▶ _WHAT IS NEEDED_: Quote the whole listing exactly. Leave the pictures out of your copy.

▶ _RECORDED INFORMATION_:
━━━━━━━━━━━━━━━━━━━━
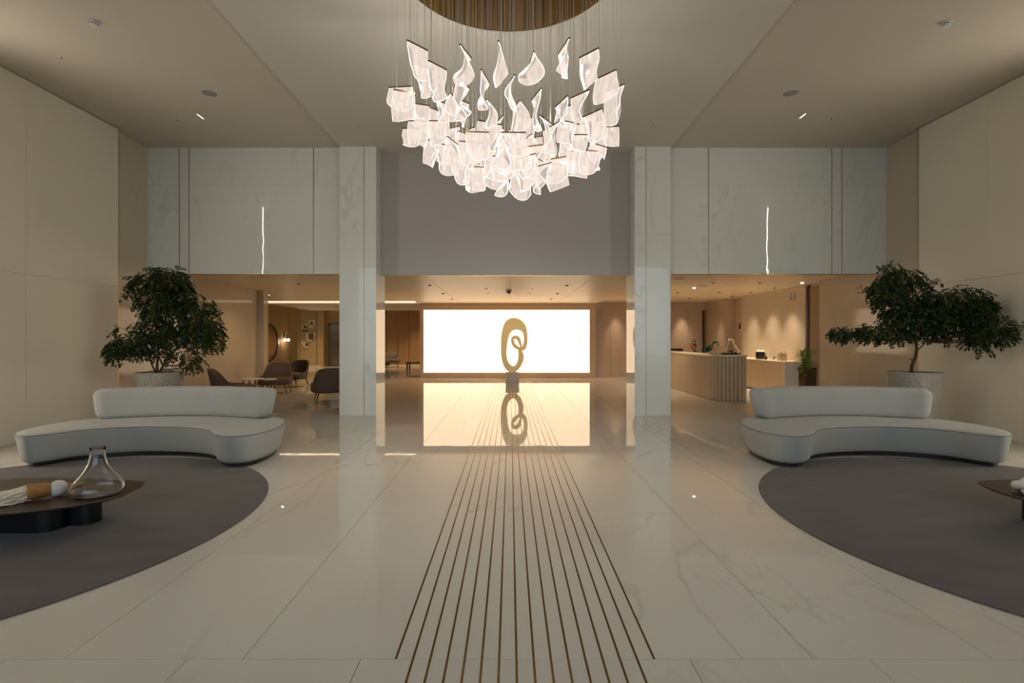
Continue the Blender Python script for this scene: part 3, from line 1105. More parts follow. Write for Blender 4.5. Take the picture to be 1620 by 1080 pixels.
TY = 8.5
b = at(252.5, 588, TY)
t1 = thing('potted_tree', 'dense bushy tree in a speckled stone planter behind the left sofa', 'potted tree', (b.x, TY, 0), group='potted indoor trees')
lattice_pot(t1, .955, .335, .27, .012, 0, 0, 'pot_speck', 'speck')
tree(t1, 0, TY, [
    (262, 440, 42, 26, 0, 420), (253, 478, 42, 32, -.05, 430), (282, 470, 30, 34, .1, 260), (312, 500, 36, 46, 0, 520), (332, 528, 22, 30, -.1, 240),
    (245, 520, 38, 26, .05, 280), (270, 530, 40, 22, .1, 240), (205, 545, 32, 19, -.1, 260), (183, 556, 14, 17, 0, 80),
    (290, 562, 24, 20, .15, 90), (306, 572, 17, 12, .1, 40), (248, 556, 26, 12, .2, 70), (215, 445, 14, 14, 0, 40)],
    [([(248, 590), (249, 572), (250, 552), (246, 520), (250, 480)], .022, .010),
     ([(247, 590), (241, 578), (234, 562), (222, 550), (205, 545)], .015, .007),
     ([(252, 590), (262, 572), (272, 560), (290, 540), (315, 510)], .020, .009),
     ([(258, 578), (264, 560), (264, 540), (272, 500)], .014, .007)],
    [([(222, 440), (208, 444), (203, 452)], 14), ([(215, 452), (203, 458), (199, 463)], 12), ([(190, 545), (176, 548), (169, 544)], 10), ([(205, 530), (195, 520), (185, 517)], 12)], 3)

TY2 = 8.05
b = at(1447, 588, TY2)
t2 = thing('potted_tree', 'spreading tree in a grey lattice planter behind the right sofa', 'potted tree', (b.x, TY2, 0), group='potted indoor trees')
lattice_pot(t2, .983, .338, .225, .010, 26, 9, 'pot', 'lattice')
tree(t2, 0, TY2, [
    (1425, 438, 34, 19, 0, 280), (1402, 458, 24, 20, -.05, 200), (1412, 480, 32, 18, .05, 160), (1450, 462, 26, 20, .1, 120), (1440, 500, 46, 26, 0, 460), (1480, 490, 44, 34, -.1, 620),
    (1520, 478, 48, 34, -.25, 560), (1545, 495, 28, 30, -.4, 300), (1550, 525, 22, 22, -.45, 170), (1578, 526, 20, 16, -.7, 110), (1380, 522, 28, 14, 0, 200),
    (1350, 524, 22, 12, .05, 110), (1328, 522, 11, 9, 0, 40), (1420, 525, 30, 13, .1, 160), (1475, 522, 36, 13, .1, 170), (1518, 530, 14, 12, -.2, 40)],
    [([(1442, 592), (1443, 578), (1449, 562), (1450, 545), (1447, 520), (1455, 490)], .026, .013),
     ([(1450, 555), (1461, 545), (1466, 538), (1488, 534), (1505, 528)], .010, .005),
     ([(1450, 552), (1443, 535), (1420, 528), (1380, 526)], .010, .005),
     ([(1447, 572), (1443, 570), (1439, 567)], .010, .005)],
    [([(1400, 424), (1408, 419), (1420, 418)], 16), ([(1392, 448), (1384, 454), (1378, 455)], 12), ([(1475, 445), (1481, 442), (1487, 441)], 6),
     ([(1570, 508, -.7), (1588, 501, -.8), (1604, 504, -.9), (1611, 515, -.95)], 20), ([(1550, 540, -.45), (1556, 548, -.45), (1557, 555, -.45)], 8), ([(1325, 525), (1320, 532), (1319, 520)], 10)], 8)

# ================================================================== SCULPTURE
SPX = 17.75
SC = 8.3125
def sp(c):
    p = at(770 + c[0] / SC, 490 + c[1] / SC, SPX)
    return Vector((p.x, p.z, 0))
o_out = [(275, 795), (235, 748), (210, 680), (195, 600), (190, 480), (193, 380), (205, 290), (225, 210), (260, 150), (310, 118), (360, 112), (420, 125), (475, 165), (510, 220), (528, 300), (532, 380), (528, 440), (515, 490), (495, 520), (462, 538), (472, 565), (482, 620), (470, 680), (442, 740), (405, 785), (372, 806), (310, 806)]
h_main = [(340, 745), (295, 710), (265, 650), (255, 570), (262, 470), (275, 390), (300, 310), (335, 270), (390, 255), (440, 265), (475, 295), (490, 340), (492, 400), (484, 455), (468, 484), (458, 482), (453, 450), (445, 400), (420, 355), (385, 340), (345, 350), (322, 390), (330, 440), (360, 490), (414, 524), (420, 560), (420, 620), (405, 690), (375, 735)]
h_loop = [(441, 490), (425, 440), (405, 395), (380, 378), (358, 385), (355, 410), (375, 450), (410, 485)]
bx_ = at(810.5, 600, SPX).x
bz = at(810, 588.5, SPX).z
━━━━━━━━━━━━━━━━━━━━
▶ _ANSWER TO THE TASK_:
Continue the Blender Python script for this scene: part 3, from line 1105. More parts follow. Write for Blender 4.5. Take the picture to be 1620 by 1080 pixels.
TY = 8.5
b = at(252.5, 588, TY)
t1 = thing('potted_tree', 'dense bushy tree in a speckled stone planter behind the left sofa', 'potted tree', (b.x, TY, 0), group='potted indoor trees')
lattice_pot(t1, .955, .335, .27, .012, 0, 0, 'pot_speck', 'speck')
tree(t1, 0, TY, [
    (262, 440, 42, 26, 0, 420), (253, 478, 42, 32, -.05, 430), (282, 470, 30, 34, .1, 260), (312, 500, 36, 46, 0, 520), (332, 528, 22, 30, -.1, 240),
    (245, 520, 38, 26, .05, 280), (270, 530, 40, 22, .1, 240), (205, 545, 32, 19, -.1, 260), (183, 556, 14, 17, 0, 80),
    (290, 562, 24, 20, .15, 90), (306, 572, 17, 12, .1, 40), (248, 556, 26, 12, .2, 70), (215, 445, 14, 14, 0, 40)],
    [([(248, 590), (249, 572), (250, 552), (246, 520), (250, 480)], .022, .010),
     ([(247, 590), (241, 578), (234, 562), (222, 550), (205, 545)], .015, .007),
     ([(252, 590), (262, 572), (272, 560), (290, 540), (315, 510)], .020, .009),
     ([(258, 578), (264, 560), (264, 540), (272, 500)], .014, .007)],
    [([(222, 440), (208, 444), (203, 452)], 14), ([(215, 452), (203, 458), (199, 463)], 12), ([(190, 545), (176, 548), (169, 544)], 10), ([(205, 530), (195, 520), (185, 517)], 12)], 3)

TY2 = 8.05
b = at(1447, 588, TY2)
t2 = thing('potted_tree', 'spreading tree in a grey lattice planter behind the right sofa', 'potted tree', (b.x, TY2, 0), group='potted indoor trees')
lattice_pot(t2, .983, .338, .225, .010, 26, 9, 'pot', 'lattice')
tree(t2, 0, TY2, [
    (1425, 438, 34, 19, 0, 280), (1402, 458, 24, 20, -.05, 200), (1412, 480, 32, 18, .05, 160), (1450, 462, 26, 20, .1, 120), (1440, 500, 46, 26, 0, 460), (1480, 490, 44, 34, -.1, 620),
    (1520, 478, 48, 34, -.25, 560), (1545, 495, 28, 30, -.4, 300), (1550, 525, 22, 22, -.45, 170), (1578, 526, 20, 16, -.7, 110), (1380, 522, 28, 14, 0, 200),
    (1350, 524, 22, 12, .05, 110), (1328, 522, 11, 9, 0, 40), (1420, 525, 30, 13, .1, 160), (1475, 522, 36, 13, .1, 170), (1518, 530, 14, 12, -.2, 40)],
    [([(1442, 592), (1443, 578), (1449, 562), (1450, 545), (1447, 520), (1455, 490)], .026, .013),
     ([(1450, 555), (1461, 545), (1466, 538), (1488, 534), (1505, 528)], .010, .005),
     ([(1450, 552), (1443, 535), (1420, 528), (1380, 526)], .010, .005),
     ([(1447, 572), (1443, 570), (1439, 567)], .010, .005)],
    [([(1400, 424), (1408, 419), (1420, 418)], 16), ([(1392, 448), (1384, 454), (1378, 455)], 12), ([(1475, 445), (1481, 442), (1487, 441)], 6),
     ([(1570, 508, -.7), (1588, 501, -.8), (1604, 504, -.9), (1611, 515, -.95)], 20), ([(1550, 540, -.45), (1556, 548, -.45), (1557, 555, -.45)], 8), ([(1325, 525), (1320, 532), (1319, 520)], 10)], 8)

# ================================================================== SCULPTURE
SPX = 17.75
SC = 8.3125
def sp(c):
    p = at(770 + c[0] / SC, 490 + c[1] / SC, SPX)
    return Vector((p.x, p.z, 0))
o_out = [(275, 795), (235, 748), (210, 680), (195, 600), (190, 480), (193, 380), (205, 290), (225, 210), (260, 150), (310, 118), (360, 112), (420, 125), (475, 165), (510, 220), (528, 300), (532, 380), (528, 440), (515, 490), (495, 520), (462, 538), (472, 565), (482, 620), (470, 680), (442, 740), (405, 785), (372, 806), (310, 806)]
h_main = [(340, 745), (295, 710), (265, 650), (255, 570), (262, 470), (275, 390), (300, 310), (335, 270), (390, 255), (440, 265), (475, 295), (490, 340), (492, 400), (484, 455), (468, 484), (458, 482), (453, 450), (445, 400), (420, 355), (385, 340), (345, 350), (322, 390), (330, 440), (360, 490), (414, 524), (420, 560), (420, 620), (405, 690), (375, 735)]
h_loop = [(441, 490), (425, 440), (405, 395), (380, 378), (358, 385), (355, 410), (375, 450), (410, 485)]
bx_ = at(810.5, 600, SPX).x
bz = at(810, 588.5, SPX).z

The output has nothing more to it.